Diarsia dislocata (Smith, 1904)




Diarsia dislocata is our only Diarsia species with gray ground color with variable amounts of red-brown suffusion. Like other species in the genus, it is small to medium-sized (FW length 13 - 15 mm). The forewing is relatively broad, typical for the genus, with gray to brown-gray ground color that is most evident at the base of the forewing. The forewing is heavily suffused with red-brown, darkest in the median area and medial to the subterminal line near the apex. The terminal forewing is dark brown-gray in some individuals. The transverse lines are slightly darker gray and double, but only the component near the median area is strong, with light filling. The antemedial line is irregular to straight, oriented across the forewing. The postmedial line is weakly to moderately scalloped. The pale subterminal line is near straight except for an offset near the apex. The terminal line is broken into a series of lines between the veins. The orbicular spot is round to oval, variably outline in black or black with and inner yellow line, but is evident only as pale filling in most specimens. The reniform spot is similar, fairly large and kidney-shaped lacking a dark outer line in most specimens but is evident due to pale gray filling. The hindwing is light brownish-gray with slightly darker gray discal spot, postmedial line, and submarginal band. The thorax is gray to light gray-brown with a slight reddish tint and slightly lighter collar. The male antenna is bead-like.

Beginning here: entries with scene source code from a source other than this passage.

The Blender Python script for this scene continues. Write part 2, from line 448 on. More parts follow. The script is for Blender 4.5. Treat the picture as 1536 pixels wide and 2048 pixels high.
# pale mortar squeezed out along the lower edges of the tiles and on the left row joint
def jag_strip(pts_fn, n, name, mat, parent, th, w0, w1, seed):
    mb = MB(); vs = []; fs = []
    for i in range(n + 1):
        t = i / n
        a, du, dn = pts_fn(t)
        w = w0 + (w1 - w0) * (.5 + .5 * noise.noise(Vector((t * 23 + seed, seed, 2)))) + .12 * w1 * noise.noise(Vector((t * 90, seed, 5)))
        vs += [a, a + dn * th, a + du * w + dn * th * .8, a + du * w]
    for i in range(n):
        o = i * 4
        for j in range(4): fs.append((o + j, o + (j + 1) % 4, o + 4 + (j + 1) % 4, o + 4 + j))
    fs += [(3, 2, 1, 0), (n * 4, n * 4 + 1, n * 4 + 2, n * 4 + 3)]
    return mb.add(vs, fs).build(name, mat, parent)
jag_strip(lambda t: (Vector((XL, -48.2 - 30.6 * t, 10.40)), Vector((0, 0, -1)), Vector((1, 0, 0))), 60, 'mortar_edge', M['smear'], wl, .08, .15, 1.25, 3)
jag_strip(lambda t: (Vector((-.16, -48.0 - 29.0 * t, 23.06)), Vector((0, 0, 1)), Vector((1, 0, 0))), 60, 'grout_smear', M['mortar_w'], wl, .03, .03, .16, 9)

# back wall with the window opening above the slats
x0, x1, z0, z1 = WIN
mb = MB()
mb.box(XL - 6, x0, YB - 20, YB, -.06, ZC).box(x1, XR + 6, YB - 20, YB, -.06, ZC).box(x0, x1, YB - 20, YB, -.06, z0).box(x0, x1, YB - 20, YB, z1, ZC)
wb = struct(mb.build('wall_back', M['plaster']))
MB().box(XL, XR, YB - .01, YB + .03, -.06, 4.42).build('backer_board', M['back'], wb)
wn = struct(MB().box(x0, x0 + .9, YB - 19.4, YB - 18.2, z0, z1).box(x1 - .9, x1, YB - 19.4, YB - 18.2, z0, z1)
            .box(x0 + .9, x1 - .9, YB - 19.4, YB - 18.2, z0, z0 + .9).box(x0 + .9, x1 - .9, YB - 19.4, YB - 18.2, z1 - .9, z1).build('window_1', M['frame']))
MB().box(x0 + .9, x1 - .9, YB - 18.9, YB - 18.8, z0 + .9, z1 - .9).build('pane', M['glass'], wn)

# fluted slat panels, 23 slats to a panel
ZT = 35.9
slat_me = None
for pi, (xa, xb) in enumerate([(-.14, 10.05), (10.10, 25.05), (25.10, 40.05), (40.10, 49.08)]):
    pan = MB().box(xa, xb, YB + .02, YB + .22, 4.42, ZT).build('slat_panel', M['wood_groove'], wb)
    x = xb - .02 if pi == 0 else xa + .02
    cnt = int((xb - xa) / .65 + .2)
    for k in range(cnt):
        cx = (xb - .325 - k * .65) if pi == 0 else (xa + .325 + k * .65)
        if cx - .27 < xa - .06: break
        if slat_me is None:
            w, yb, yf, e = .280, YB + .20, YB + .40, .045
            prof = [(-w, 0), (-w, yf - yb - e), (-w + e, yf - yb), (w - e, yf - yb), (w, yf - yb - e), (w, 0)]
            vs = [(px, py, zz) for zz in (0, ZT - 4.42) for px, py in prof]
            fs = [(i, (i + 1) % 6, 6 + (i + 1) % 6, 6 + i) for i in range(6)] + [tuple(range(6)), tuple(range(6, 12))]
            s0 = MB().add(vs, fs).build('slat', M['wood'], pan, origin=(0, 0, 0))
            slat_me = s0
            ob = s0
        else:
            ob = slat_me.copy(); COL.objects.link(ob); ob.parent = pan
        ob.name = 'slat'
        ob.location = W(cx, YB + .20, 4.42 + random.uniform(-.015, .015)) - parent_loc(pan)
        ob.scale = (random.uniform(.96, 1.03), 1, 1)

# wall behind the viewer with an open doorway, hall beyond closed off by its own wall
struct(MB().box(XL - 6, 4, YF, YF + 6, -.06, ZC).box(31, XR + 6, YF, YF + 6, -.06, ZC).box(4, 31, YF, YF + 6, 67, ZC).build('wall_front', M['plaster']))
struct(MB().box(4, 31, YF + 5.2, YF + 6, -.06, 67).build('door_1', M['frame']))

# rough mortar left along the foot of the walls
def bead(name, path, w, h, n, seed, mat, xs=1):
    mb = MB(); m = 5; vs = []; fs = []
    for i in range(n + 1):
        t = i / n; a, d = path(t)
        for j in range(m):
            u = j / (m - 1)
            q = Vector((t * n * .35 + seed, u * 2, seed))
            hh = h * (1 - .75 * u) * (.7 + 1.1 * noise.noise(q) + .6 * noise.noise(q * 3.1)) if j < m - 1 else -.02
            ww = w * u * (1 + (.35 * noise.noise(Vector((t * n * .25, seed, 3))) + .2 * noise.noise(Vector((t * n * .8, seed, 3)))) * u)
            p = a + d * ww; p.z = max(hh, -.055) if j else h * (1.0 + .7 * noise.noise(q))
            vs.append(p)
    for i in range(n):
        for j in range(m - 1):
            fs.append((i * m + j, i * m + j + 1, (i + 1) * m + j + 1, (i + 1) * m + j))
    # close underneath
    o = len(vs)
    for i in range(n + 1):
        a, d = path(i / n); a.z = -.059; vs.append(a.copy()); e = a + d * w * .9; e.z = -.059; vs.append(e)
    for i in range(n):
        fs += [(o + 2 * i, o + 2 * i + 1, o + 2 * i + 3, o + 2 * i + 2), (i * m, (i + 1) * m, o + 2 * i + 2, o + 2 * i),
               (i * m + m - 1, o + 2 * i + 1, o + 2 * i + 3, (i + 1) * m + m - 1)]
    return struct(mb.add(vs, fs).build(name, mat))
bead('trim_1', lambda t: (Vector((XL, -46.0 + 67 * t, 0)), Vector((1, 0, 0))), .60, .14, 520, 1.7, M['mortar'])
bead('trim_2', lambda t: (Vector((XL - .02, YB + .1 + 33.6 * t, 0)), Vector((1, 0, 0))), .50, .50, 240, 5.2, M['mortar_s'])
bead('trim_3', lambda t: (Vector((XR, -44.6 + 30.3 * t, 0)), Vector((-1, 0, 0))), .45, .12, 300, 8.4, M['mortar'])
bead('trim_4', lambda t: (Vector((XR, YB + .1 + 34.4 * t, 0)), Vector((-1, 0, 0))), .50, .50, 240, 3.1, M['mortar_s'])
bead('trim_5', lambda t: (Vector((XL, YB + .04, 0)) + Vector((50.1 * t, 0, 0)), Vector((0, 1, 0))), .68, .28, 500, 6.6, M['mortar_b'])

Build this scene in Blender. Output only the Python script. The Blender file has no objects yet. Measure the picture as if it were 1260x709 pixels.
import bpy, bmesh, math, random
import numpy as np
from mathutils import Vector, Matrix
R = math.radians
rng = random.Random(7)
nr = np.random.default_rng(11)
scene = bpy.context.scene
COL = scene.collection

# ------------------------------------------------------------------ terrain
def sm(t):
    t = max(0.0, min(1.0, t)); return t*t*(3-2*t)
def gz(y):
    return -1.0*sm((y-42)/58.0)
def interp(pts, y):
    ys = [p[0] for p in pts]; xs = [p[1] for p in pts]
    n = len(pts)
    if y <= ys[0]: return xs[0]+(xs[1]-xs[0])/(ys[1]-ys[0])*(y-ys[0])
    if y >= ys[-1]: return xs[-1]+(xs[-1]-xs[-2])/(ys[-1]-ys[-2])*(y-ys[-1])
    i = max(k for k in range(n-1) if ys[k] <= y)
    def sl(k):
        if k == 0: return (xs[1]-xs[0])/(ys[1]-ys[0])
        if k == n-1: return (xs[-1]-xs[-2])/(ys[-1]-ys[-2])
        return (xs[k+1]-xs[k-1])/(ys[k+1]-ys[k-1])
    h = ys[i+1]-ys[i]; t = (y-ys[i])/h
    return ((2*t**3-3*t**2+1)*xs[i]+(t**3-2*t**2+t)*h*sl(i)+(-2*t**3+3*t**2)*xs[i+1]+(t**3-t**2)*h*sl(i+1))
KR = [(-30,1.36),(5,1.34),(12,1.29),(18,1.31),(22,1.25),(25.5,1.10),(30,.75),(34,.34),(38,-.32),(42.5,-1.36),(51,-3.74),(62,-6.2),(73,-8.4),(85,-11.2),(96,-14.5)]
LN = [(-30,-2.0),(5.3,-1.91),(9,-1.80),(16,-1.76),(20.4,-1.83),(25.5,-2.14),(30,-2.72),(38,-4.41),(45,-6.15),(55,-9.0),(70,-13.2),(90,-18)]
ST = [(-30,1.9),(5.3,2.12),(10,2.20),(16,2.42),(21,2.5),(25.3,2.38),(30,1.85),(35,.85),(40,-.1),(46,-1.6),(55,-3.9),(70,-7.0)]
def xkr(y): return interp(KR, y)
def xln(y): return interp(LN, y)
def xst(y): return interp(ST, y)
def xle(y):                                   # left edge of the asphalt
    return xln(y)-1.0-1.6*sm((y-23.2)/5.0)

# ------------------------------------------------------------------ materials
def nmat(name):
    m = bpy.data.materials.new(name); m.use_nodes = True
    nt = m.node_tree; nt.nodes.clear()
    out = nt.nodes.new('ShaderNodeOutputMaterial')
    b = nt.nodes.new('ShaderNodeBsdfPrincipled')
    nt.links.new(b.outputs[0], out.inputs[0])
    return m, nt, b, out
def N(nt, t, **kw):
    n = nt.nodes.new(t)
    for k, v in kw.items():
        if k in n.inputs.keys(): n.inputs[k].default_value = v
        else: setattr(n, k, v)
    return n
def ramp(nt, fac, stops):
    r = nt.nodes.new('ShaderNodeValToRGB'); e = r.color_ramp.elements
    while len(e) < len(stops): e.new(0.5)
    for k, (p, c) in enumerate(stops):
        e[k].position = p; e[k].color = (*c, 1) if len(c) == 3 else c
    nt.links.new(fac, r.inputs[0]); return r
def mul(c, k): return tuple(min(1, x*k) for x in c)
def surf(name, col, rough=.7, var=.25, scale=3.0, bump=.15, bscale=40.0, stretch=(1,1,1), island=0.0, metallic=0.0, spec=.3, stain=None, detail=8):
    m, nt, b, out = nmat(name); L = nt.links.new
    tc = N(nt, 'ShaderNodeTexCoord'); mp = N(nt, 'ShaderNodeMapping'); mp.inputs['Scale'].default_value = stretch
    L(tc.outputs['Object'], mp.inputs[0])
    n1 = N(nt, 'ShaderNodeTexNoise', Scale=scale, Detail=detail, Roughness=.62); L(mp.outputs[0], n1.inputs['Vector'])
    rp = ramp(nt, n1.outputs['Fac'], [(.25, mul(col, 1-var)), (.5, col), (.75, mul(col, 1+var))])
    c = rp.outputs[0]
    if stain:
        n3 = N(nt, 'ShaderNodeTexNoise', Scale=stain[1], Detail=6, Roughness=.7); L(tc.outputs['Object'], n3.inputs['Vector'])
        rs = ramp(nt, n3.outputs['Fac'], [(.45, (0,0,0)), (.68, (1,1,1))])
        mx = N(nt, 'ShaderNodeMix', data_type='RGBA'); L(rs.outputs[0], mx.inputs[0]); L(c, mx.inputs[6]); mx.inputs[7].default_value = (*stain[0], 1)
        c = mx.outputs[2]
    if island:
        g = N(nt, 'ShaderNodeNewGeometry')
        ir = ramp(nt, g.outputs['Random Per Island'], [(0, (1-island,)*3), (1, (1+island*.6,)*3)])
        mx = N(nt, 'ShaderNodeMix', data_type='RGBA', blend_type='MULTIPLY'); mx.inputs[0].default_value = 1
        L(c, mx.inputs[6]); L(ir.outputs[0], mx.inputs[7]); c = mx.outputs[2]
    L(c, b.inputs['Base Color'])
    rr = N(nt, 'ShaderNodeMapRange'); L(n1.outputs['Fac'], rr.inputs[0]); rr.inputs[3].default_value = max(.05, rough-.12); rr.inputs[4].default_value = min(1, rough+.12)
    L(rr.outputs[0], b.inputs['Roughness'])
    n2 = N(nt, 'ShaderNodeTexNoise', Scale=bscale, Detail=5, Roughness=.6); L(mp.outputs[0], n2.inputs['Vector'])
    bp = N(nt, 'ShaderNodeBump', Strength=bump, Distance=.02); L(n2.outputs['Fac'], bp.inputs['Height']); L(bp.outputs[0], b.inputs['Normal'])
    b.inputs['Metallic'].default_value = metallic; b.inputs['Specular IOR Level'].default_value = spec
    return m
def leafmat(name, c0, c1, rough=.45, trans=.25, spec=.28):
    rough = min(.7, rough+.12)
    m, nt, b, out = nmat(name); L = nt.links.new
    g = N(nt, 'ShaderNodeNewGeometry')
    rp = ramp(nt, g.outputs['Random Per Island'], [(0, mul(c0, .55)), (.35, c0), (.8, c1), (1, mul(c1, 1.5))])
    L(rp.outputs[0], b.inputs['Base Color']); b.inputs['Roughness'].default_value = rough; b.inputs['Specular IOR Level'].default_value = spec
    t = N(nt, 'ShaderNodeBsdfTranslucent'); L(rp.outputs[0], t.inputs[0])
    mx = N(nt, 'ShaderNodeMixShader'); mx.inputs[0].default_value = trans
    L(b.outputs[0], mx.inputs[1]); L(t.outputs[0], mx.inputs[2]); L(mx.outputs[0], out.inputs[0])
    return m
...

This species can usually be identified by the combination of gray and red-brown color, relatively small size, and broad forewing shape. It most closely resembles Diarsia rubifera in our region, but this species is dull red-brown, rather than gray and red-brown, and has a black spot at the expected position of the claviform spot that D. dislocata lacks. It is superficially similar to Lycophotia phyllophora, another species in the tribe Noctuini, and Parastichtis suspecta in the tribe Xylenini. The former species is red-brown rather than gray and red-brown, but the latter species has similar color, size, and pattern and occurs in similar habitat. Many specimens of P. suspecta are more mottled with purplish gray and red-brown than D. dislocata, but some specimens are very similar in color, shape, and size. These individuals can be distinguished without dissection by the shape of the reniform spot, kidney-shaped with a convex medial margin in D. dislocata and figure-eight shaped with a concave medial margin in P. suspecta.


This species is widely distributed in boreal spruce-fir forests across Canada and Alaska, extending southward at higher elevations in the northern Rocky Mountain region.


Pacific Northwest

Diarsia dislocata occurs in British Columbia and the Cascade Mountains of northern Washington in our region.


This species is found in boreal, subarctic, and montane habitats across northern North America from Labrador to Alaska. The range extends south to Maine, the south Ontario border near Minnesota, and northern Washington. A single record from Colorado is also shown in Lafontaine (1998).

Life History


No information is presently available regarding larval foodplants of this species.


This species appears to be single brooded. Pacific Northwest records are from July and August. It is nocturnal and comes to lights.